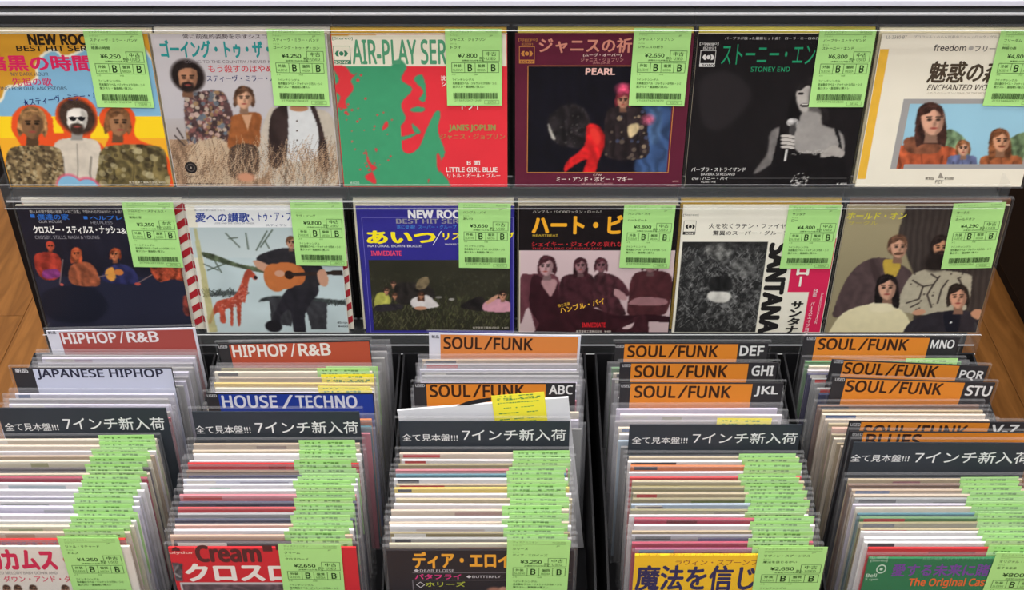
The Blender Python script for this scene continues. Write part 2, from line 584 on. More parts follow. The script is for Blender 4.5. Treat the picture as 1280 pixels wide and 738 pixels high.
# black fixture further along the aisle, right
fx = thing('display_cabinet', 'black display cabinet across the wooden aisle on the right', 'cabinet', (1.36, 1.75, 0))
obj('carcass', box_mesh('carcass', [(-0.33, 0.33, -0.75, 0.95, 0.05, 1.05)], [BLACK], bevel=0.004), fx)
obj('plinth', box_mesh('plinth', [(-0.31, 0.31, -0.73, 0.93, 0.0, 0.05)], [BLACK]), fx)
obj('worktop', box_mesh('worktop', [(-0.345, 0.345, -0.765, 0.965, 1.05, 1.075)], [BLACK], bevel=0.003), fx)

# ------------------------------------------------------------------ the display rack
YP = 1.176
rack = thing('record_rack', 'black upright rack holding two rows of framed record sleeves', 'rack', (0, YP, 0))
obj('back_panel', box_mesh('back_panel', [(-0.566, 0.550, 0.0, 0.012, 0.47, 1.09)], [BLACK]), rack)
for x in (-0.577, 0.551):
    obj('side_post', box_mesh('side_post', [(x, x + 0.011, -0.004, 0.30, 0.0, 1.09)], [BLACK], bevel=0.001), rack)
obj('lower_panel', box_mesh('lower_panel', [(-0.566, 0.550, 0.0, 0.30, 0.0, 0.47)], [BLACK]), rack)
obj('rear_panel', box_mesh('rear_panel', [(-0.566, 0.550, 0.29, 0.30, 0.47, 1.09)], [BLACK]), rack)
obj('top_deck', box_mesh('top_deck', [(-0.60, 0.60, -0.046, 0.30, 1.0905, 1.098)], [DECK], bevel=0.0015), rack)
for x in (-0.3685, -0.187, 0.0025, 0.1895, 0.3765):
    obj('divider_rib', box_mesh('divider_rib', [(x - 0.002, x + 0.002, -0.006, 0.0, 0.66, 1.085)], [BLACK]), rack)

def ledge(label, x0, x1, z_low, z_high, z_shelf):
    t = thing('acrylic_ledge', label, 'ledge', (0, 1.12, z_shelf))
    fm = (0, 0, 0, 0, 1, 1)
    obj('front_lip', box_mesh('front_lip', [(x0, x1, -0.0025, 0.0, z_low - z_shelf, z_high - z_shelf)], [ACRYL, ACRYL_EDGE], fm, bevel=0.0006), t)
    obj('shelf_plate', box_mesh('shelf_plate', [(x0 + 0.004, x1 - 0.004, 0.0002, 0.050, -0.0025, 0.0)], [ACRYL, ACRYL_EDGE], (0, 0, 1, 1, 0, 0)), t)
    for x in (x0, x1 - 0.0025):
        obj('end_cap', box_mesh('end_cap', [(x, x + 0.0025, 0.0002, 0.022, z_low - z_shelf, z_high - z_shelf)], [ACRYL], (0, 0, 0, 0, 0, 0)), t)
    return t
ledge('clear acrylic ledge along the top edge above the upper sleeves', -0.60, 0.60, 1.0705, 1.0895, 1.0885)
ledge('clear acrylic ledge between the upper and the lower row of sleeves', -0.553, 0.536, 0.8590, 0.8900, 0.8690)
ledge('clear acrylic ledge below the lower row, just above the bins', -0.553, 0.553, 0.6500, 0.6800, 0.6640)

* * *

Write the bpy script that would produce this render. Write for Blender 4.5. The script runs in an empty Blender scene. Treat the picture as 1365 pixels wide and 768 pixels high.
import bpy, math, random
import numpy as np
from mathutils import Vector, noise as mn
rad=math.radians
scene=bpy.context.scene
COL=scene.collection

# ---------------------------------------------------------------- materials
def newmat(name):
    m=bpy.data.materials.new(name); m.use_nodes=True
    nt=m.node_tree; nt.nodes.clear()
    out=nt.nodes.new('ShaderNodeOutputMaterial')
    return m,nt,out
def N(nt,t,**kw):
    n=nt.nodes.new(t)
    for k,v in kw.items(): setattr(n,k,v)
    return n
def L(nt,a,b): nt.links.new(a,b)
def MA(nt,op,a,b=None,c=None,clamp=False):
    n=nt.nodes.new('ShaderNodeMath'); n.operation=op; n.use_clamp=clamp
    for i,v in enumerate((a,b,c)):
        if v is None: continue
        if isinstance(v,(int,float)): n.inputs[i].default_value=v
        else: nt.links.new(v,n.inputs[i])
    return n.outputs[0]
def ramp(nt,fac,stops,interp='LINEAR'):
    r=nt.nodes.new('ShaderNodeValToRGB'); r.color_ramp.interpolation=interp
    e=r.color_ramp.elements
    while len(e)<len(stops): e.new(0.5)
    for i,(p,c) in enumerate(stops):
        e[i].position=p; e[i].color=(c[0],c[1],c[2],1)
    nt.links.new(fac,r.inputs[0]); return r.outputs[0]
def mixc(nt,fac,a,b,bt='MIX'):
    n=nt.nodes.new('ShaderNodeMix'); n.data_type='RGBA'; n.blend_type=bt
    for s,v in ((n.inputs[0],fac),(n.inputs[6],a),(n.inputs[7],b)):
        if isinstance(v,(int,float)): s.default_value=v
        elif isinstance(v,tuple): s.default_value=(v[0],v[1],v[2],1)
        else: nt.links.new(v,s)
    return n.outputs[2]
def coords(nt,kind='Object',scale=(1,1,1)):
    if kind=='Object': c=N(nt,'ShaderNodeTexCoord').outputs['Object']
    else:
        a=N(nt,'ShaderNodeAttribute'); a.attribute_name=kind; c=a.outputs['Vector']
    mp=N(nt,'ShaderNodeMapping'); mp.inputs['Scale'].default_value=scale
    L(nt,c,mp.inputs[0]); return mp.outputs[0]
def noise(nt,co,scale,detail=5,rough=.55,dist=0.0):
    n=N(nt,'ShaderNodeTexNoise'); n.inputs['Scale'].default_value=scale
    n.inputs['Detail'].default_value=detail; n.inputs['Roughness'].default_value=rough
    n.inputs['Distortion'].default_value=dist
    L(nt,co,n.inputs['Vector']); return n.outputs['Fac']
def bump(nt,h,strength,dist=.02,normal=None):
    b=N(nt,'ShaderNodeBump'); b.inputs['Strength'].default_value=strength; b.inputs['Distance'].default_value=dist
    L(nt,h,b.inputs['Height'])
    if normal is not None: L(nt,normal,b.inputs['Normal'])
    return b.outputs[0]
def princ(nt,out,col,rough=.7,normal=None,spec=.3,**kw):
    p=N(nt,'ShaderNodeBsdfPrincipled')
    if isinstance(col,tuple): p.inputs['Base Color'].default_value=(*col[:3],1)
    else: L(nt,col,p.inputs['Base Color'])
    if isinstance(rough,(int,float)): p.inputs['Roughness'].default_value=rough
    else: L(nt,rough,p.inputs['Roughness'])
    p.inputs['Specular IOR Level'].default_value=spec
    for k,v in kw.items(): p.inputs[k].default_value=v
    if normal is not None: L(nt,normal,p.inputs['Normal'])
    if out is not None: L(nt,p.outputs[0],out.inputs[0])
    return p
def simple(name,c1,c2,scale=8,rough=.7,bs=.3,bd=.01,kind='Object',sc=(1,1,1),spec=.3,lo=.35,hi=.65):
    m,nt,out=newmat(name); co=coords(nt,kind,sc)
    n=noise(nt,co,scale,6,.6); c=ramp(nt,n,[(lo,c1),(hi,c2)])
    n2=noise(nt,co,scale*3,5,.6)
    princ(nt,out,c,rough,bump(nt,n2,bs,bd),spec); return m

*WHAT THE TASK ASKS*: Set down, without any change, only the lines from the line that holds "Write the bpy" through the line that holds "COL=scene.collection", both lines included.

*WRITTEN REPLY*:
Write the bpy script that would produce this render. Write for Blender 4.5. The script runs in an empty Blender scene. Treat the picture as 1365 pixels wide and 768 pixels high.
import bpy, math, random
import numpy as np
from mathutils import Vector, noise as mn
rad=math.radians
scene=bpy.context.scene
COL=scene.collection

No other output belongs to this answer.